• _Directions for this task_: Return exactly and only these lines: the first of the listing through the one containing "link('latch_hole', bm, M['black'], s)".

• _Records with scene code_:

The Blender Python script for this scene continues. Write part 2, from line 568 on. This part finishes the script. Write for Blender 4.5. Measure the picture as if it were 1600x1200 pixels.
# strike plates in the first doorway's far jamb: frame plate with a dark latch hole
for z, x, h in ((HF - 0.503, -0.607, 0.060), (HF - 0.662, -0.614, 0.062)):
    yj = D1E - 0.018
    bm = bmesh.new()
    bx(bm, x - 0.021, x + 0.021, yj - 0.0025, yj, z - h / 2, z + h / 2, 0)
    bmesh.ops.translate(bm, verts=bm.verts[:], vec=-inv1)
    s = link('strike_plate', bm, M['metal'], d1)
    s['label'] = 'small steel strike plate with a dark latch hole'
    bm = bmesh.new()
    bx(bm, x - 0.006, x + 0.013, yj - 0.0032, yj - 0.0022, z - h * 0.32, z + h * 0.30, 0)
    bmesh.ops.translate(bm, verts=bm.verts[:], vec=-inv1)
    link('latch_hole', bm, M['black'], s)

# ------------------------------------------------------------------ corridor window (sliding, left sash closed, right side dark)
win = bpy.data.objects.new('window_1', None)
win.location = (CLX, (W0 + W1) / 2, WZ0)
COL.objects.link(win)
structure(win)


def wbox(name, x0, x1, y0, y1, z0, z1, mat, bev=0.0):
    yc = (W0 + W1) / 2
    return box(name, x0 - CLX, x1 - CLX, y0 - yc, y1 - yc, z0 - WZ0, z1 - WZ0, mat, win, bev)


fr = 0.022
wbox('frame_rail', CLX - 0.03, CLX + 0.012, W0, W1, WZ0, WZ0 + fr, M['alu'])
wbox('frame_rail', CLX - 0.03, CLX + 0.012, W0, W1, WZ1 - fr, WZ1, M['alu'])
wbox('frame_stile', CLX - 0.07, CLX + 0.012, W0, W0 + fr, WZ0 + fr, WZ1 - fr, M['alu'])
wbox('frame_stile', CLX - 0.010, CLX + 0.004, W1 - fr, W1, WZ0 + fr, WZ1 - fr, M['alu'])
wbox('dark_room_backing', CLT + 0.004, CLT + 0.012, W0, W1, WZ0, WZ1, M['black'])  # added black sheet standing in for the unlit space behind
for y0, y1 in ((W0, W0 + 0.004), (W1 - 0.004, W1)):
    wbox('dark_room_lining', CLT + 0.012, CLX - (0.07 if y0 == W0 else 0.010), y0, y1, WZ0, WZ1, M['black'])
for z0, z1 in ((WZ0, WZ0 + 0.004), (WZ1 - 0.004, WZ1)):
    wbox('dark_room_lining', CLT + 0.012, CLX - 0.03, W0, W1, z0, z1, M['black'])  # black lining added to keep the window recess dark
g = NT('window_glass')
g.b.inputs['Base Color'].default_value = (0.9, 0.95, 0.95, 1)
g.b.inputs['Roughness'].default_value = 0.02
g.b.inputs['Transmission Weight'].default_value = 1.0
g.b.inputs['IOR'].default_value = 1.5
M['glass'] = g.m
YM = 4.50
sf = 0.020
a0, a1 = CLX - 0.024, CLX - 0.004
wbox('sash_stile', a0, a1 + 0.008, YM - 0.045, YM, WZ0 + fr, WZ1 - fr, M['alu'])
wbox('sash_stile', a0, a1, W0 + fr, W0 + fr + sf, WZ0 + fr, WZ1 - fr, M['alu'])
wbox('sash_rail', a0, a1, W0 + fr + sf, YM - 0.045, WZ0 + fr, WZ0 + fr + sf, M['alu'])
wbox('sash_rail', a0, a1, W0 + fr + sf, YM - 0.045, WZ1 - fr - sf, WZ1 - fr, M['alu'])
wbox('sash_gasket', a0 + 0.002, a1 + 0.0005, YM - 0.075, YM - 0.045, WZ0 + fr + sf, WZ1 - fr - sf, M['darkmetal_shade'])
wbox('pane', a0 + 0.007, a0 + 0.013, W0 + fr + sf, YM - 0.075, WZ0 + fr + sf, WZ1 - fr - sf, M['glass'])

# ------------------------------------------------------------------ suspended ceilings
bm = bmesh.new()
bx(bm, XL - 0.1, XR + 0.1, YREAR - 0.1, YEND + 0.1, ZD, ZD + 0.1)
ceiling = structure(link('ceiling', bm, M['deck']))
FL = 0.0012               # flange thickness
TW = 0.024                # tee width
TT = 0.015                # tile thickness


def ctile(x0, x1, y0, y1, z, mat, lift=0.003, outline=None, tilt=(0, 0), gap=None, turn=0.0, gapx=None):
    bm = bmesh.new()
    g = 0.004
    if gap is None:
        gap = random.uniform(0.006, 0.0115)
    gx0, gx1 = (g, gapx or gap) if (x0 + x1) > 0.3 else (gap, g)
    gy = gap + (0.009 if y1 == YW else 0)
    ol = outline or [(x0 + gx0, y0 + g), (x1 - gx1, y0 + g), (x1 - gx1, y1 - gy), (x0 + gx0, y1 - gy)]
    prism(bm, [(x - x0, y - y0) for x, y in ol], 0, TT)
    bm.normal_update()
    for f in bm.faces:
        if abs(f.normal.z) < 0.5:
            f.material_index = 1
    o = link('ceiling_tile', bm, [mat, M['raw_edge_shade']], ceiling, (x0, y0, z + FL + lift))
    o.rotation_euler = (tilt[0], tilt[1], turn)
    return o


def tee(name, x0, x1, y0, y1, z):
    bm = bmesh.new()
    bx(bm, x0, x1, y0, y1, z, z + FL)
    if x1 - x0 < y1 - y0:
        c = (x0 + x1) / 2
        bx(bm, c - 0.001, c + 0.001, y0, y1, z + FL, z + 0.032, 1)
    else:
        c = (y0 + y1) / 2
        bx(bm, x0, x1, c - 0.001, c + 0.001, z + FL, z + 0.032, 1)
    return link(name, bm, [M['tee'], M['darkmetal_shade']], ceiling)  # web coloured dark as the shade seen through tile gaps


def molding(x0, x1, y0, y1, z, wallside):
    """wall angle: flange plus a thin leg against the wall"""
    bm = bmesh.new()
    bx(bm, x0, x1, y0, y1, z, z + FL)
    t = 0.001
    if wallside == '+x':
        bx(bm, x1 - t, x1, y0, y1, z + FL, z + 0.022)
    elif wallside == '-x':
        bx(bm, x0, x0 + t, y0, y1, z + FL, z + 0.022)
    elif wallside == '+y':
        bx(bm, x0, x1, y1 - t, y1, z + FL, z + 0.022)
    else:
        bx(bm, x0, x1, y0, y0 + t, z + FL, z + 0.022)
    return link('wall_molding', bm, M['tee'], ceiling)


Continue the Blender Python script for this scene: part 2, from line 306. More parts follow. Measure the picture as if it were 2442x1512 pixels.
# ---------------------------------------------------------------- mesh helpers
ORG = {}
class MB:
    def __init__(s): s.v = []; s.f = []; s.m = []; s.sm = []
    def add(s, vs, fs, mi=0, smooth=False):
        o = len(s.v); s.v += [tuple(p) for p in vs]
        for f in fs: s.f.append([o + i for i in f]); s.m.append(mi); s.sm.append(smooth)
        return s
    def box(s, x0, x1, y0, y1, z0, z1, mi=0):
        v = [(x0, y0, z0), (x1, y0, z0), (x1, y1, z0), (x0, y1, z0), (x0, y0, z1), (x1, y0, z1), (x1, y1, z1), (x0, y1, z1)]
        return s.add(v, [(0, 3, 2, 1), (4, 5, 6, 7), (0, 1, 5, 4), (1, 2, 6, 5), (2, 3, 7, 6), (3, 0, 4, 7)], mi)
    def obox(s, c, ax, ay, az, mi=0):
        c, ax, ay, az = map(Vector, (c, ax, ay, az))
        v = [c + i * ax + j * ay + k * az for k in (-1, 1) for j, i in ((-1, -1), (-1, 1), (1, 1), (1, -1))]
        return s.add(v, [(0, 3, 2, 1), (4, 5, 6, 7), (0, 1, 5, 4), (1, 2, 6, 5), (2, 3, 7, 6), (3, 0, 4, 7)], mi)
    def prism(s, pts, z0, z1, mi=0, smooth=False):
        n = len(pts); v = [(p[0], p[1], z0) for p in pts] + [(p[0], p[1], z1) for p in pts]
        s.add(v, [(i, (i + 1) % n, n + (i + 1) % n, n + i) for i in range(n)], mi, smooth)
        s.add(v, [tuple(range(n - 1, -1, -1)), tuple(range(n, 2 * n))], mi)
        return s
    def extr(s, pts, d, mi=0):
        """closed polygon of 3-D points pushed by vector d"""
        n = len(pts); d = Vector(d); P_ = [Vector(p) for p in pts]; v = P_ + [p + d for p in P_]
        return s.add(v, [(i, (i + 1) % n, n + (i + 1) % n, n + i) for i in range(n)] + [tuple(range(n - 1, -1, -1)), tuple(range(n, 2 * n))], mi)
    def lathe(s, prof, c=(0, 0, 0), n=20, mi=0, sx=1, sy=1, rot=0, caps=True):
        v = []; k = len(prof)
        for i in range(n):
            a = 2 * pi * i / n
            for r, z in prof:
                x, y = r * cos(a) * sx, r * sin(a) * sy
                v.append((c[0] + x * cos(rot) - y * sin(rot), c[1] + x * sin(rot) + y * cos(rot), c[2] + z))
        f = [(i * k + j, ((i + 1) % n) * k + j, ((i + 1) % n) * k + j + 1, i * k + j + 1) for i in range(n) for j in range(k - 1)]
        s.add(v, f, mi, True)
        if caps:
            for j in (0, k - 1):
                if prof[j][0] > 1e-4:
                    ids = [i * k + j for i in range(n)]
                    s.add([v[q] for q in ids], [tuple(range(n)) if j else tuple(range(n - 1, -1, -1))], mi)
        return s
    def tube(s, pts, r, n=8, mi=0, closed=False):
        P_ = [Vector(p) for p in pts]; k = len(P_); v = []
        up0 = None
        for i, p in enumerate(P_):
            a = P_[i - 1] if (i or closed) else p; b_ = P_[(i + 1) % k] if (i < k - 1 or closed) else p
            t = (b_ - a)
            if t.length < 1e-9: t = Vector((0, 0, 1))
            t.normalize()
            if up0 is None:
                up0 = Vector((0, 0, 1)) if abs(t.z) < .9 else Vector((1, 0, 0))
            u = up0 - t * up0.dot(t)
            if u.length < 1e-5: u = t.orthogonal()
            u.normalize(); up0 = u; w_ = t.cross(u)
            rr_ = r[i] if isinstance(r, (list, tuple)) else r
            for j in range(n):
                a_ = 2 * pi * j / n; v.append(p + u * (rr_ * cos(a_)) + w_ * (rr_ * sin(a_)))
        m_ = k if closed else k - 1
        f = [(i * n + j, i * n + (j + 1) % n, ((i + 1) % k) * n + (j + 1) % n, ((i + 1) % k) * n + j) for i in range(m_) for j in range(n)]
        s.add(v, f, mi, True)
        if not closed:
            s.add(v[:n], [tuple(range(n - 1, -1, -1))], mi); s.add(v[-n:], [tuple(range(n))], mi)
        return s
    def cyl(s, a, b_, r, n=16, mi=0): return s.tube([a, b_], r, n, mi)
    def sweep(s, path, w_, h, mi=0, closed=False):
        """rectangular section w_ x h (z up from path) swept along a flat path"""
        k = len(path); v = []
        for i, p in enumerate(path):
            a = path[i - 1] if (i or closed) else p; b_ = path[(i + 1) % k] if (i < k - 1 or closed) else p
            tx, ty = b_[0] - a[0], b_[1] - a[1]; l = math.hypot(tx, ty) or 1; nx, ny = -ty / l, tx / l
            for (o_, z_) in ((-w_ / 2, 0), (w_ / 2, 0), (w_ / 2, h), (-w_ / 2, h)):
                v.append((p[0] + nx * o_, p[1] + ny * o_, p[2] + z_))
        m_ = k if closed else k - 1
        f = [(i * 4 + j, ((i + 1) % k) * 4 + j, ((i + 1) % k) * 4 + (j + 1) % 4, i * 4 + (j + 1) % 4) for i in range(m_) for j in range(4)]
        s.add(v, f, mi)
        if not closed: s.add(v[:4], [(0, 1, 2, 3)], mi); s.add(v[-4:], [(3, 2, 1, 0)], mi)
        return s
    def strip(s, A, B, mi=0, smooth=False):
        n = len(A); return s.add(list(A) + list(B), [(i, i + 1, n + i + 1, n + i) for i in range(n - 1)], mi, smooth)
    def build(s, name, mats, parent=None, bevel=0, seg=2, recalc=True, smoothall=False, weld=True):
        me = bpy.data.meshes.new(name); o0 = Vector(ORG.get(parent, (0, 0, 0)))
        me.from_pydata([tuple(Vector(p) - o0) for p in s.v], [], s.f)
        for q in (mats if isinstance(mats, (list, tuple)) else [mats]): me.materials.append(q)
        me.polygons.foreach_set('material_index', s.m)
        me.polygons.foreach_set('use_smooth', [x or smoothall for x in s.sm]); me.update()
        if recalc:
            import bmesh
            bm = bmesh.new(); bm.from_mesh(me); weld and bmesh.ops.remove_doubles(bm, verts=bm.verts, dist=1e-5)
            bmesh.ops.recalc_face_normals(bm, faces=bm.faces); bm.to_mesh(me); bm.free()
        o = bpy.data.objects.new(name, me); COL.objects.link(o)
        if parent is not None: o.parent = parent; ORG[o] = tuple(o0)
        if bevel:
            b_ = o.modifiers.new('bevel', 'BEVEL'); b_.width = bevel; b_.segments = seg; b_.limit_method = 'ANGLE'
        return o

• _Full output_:
The Blender Python script for this scene continues. Write part 2, from line 568 on. This part finishes the script. Write for Blender 4.5. Measure the picture as if it were 1600x1200 pixels.
# strike plates in the first doorway's far jamb: frame plate with a dark latch hole
for z, x, h in ((HF - 0.503, -0.607, 0.060), (HF - 0.662, -0.614, 0.062)):
    yj = D1E - 0.018
    bm = bmesh.new()
    bx(bm, x - 0.021, x + 0.021, yj - 0.0025, yj, z - h / 2, z + h / 2, 0)
    bmesh.ops.translate(bm, verts=bm.verts[:], vec=-inv1)
    s = link('strike_plate', bm, M['metal'], d1)
    s['label'] = 'small steel strike plate with a dark latch hole'
    bm = bmesh.new()
    bx(bm, x - 0.006, x + 0.013, yj - 0.0032, yj - 0.0022, z - h * 0.32, z + h * 0.30, 0)
    bmesh.ops.translate(bm, verts=bm.verts[:], vec=-inv1)
    link('latch_hole', bm, M['black'], s)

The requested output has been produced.